Students launch Now Here This to foster empathy, sharing of narratives

COnowherethis

Featuring stories of magicians, teen crushes and loneliness, Now Here This — a new website created by Sophie McKibben ’16, Liza Yeager ’17 and a team of Brown students — provides a platform for student voices.


“It started when me and Liza had coffee together one day in October,” McKibben said. They both worked for the Swearer Center for Public Service’s program Storytellers for Good, and “both realized that we had this spark of an idea in the back of our minds.”


Yeager and McKibben then formed a team of student producers and designers that turned the idea into a reality.


Though it is independent from the University, Now Here This receives support from the Dean’s office, said Beth Taylor, senior lecturer in English, and Alex Braunstein, communications and outreach manager for the Swearer Center.


“We wanted to create a platform for student-produced audio storytelling, so we worked on inventing the vocabulary for the same idea,” McKibben said.


The website launched Jan. 30 with 12 stories ready for listening.
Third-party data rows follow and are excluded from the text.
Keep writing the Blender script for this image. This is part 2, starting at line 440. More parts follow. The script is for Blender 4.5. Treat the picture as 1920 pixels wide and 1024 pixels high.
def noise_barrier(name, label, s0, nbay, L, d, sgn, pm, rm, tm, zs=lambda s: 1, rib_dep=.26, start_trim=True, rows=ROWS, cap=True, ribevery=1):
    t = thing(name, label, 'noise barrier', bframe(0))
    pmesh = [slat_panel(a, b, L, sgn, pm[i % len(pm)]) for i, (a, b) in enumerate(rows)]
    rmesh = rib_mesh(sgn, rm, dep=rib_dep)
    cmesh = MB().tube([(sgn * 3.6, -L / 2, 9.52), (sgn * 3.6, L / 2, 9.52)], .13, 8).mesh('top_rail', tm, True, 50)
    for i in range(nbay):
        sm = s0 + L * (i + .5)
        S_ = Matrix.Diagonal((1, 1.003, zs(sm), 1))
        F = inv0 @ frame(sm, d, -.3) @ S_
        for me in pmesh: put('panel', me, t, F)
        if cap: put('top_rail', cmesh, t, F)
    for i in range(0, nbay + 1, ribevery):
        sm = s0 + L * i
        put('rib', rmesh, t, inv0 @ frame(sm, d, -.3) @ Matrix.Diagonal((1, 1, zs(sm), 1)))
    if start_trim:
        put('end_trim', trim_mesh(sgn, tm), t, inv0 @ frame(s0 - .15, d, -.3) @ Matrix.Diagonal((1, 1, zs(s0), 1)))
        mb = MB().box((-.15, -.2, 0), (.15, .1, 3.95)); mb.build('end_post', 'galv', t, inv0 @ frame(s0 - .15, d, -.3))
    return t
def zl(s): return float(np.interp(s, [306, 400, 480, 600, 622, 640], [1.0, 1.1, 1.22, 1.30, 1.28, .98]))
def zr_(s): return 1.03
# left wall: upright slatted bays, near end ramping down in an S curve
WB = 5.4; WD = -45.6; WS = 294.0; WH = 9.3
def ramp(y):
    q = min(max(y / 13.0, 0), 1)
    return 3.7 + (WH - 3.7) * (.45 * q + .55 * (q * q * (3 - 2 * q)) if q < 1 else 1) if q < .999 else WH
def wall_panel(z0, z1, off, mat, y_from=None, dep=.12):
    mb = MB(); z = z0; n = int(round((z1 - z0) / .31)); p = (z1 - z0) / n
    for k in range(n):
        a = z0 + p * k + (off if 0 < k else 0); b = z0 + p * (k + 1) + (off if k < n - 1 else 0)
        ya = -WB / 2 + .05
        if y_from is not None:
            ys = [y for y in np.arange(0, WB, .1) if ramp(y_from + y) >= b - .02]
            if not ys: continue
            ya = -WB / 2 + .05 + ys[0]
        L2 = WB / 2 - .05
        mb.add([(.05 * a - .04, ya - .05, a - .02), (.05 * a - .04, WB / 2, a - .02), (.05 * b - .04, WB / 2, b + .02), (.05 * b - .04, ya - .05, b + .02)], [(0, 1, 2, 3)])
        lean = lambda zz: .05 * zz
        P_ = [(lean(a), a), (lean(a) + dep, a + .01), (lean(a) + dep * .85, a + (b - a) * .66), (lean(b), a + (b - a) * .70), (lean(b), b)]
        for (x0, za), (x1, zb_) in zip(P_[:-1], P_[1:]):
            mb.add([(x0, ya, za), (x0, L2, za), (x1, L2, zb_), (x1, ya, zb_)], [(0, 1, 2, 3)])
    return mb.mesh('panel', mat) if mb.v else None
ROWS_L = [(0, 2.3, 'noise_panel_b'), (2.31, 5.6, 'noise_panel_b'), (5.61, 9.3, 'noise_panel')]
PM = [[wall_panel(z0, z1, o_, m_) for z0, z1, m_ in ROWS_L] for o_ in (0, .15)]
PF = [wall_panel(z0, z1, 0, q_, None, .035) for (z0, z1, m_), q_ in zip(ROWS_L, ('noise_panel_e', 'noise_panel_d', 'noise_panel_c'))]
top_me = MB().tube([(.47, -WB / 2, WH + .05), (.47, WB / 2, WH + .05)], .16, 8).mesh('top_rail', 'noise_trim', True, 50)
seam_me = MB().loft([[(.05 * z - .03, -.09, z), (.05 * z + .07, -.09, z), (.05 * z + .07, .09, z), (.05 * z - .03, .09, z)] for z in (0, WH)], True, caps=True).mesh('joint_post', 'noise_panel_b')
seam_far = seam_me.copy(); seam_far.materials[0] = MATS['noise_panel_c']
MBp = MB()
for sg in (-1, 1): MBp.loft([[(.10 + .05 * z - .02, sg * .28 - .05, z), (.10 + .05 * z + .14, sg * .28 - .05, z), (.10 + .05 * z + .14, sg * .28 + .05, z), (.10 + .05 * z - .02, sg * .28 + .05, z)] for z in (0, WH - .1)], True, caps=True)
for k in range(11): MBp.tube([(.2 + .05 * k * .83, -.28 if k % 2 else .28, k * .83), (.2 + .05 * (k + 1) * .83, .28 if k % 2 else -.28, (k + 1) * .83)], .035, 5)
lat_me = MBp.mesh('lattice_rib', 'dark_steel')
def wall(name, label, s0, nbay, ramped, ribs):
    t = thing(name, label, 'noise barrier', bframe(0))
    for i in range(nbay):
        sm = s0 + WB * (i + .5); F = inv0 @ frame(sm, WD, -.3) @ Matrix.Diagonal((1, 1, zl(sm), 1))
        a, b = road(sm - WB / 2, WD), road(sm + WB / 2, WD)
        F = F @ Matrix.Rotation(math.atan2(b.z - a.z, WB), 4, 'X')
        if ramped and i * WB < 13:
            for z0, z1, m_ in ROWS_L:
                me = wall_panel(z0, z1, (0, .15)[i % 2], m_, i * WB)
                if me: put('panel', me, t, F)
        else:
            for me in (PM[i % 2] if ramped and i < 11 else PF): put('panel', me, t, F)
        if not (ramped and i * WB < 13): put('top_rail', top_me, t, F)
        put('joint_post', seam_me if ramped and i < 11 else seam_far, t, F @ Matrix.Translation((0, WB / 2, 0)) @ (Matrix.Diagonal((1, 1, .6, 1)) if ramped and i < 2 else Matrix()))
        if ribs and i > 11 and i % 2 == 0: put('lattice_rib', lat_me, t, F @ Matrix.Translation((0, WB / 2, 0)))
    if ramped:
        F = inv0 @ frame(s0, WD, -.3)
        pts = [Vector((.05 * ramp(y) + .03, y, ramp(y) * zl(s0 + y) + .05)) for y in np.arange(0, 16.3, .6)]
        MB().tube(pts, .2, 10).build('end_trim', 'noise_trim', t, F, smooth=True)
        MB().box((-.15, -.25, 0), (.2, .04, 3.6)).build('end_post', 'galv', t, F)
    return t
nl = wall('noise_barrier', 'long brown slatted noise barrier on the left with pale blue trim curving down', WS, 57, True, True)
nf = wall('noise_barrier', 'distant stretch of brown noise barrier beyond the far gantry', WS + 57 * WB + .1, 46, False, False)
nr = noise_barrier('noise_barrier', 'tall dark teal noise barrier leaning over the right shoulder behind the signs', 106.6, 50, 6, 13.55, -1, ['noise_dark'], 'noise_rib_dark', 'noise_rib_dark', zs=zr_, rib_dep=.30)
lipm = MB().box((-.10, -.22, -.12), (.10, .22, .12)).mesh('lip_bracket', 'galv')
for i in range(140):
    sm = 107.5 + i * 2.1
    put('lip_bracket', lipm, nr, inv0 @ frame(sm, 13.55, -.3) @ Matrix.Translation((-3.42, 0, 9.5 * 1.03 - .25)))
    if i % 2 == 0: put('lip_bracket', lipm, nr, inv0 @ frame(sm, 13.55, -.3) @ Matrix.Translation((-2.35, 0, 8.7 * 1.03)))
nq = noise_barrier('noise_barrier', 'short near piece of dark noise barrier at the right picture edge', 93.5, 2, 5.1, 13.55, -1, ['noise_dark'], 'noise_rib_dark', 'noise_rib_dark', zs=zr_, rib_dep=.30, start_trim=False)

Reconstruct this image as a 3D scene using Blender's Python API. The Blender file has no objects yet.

Stories fall under categories such as “Features,” which revolve around a topic and include different speakers. Other categories include “Brown Storytellers” and “Spoken Word” — both of which are produced by groups on campus.


“You can listen to it on your own time in your safe place and get connected to so many people,” Yeager said. “It’s really exciting. Technology is now bringing us together instead of pushing people apart.”


Now Here This is “not quite a podcast and not quite a radio station,” according to its website. While a podcast tends to have the “same voice every week,” a radio station does not allow listeners to “choose what they’re listening to,” Yeager said.


Yeager and McKibben distinguish Now Here This as audio storytelling.“There’s a revolution of storytelling occurring (with technology), and we’re really excited that Brown can be at the forefront of it,” McKibben said.


Emma Funk ’16, web and graphic designer for the site, said the team wanted to find the “best way for people to browse and skim,” describing the website as being “like an audio magazine.”


“It’s a platform that is unusual, and we didn’t have any previous examples of it,” Funk said, adding that stories do not have a chronology, making the content “flexible.”


McKibben and Yeager both agreed that a sense of empathy is one of the key things they hope listeners will derive from their listening to the audio stories.


“The reason why audio is powerful is because when you listen to people’s voices, you have a very intimate connection with them,” McKibben said. “You build empathy between these people. We have all these people who have all these ideas and it has to be really conversational for it to work.”


Funk is also hopeful the platform will help instill an enhanced sense of community in the student body. “It contributes to the spirit in a way that Brown students are intellectually engaged and want to hear these stories,” she said.


The week before the site launched, the Now Here This team worked about 40 hours, Yeager said.


Now Here This currently focuses on Brown and its community, but McKibben and Yeager hope “to reach out to a larger community,” through collaborations with different universities to “make the stories as accessible as possible.”


Listeners can expect Now Here This to publish two to three new audio stories each week. McKibben and Yeager also said a mobile app is being developed.